## [What needs to be done]
Pick out each line containing the string "part" and copy it.

## [Provided material]
+++++
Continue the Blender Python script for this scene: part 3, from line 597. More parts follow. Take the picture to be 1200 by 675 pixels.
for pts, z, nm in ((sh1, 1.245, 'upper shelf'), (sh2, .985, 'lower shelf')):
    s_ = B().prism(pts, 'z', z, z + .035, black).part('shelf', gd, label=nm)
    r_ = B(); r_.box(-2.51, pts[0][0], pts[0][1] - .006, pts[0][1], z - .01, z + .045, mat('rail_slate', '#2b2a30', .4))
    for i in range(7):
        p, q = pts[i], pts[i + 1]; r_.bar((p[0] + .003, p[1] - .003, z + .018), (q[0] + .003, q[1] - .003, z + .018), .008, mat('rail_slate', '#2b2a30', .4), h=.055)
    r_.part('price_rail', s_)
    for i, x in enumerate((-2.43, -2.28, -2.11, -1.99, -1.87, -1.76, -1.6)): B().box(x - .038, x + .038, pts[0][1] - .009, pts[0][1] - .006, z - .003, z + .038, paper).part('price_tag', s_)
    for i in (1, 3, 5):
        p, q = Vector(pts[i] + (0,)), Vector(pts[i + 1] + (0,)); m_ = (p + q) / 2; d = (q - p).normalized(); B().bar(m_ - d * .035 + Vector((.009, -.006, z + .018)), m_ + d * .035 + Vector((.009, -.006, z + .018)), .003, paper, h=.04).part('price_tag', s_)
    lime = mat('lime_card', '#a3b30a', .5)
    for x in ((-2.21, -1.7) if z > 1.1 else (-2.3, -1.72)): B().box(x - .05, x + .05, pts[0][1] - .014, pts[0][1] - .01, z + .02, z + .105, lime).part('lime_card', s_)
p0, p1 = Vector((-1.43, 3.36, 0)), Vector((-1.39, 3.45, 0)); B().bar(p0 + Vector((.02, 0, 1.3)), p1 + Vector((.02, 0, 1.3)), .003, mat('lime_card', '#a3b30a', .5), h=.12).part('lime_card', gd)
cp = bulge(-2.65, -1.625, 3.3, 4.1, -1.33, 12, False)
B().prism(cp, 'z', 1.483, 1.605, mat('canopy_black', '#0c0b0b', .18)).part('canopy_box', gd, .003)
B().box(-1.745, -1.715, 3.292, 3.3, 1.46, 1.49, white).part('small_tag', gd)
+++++
## [Response for this exercise]
Continue the Blender Python script for this scene: part 3, from line 597. More parts follow. Take the picture to be 1200 by 675 pixels.
    s_ = B().prism(pts, 'z', z, z + .035, black).part('shelf', gd, label=nm)
    r_.part('price_rail', s_)
    for i, x in enumerate((-2.43, -2.28, -2.11, -1.99, -1.87, -1.76, -1.6)): B().box(x - .038, x + .038, pts[0][1] - .009, pts[0][1] - .006, z - .003, z + .038, paper).part('price_tag', s_)
        p, q = Vector(pts[i] + (0,)), Vector(pts[i + 1] + (0,)); m_ = (p + q) / 2; d = (q - p).normalized(); B().bar(m_ - d * .035 + Vector((.009, -.006, z + .018)), m_ + d * .035 + Vector((.009, -.006, z + .018)), .003, paper, h=.04).part('price_tag', s_)
    for x in ((-2.21, -1.7) if z > 1.1 else (-2.3, -1.72)): B().box(x - .05, x + .05, pts[0][1] - .014, pts[0][1] - .01, z + .02, z + .105, lime).part('lime_card', s_)
p0, p1 = Vector((-1.43, 3.36, 0)), Vector((-1.39, 3.45, 0)); B().bar(p0 + Vector((.02, 0, 1.3)), p1 + Vector((.02, 0, 1.3)), .003, mat('lime_card', '#a3b30a', .5), h=.12).part('lime_card', gd)
B().prism(cp, 'z', 1.483, 1.605, mat('canopy_black', '#0c0b0b', .18)).part('canopy_box', gd, .003)
B().box(-1.745, -1.715, 3.292, 3.3, 1.46, 1.49, white).part('small_tag', gd)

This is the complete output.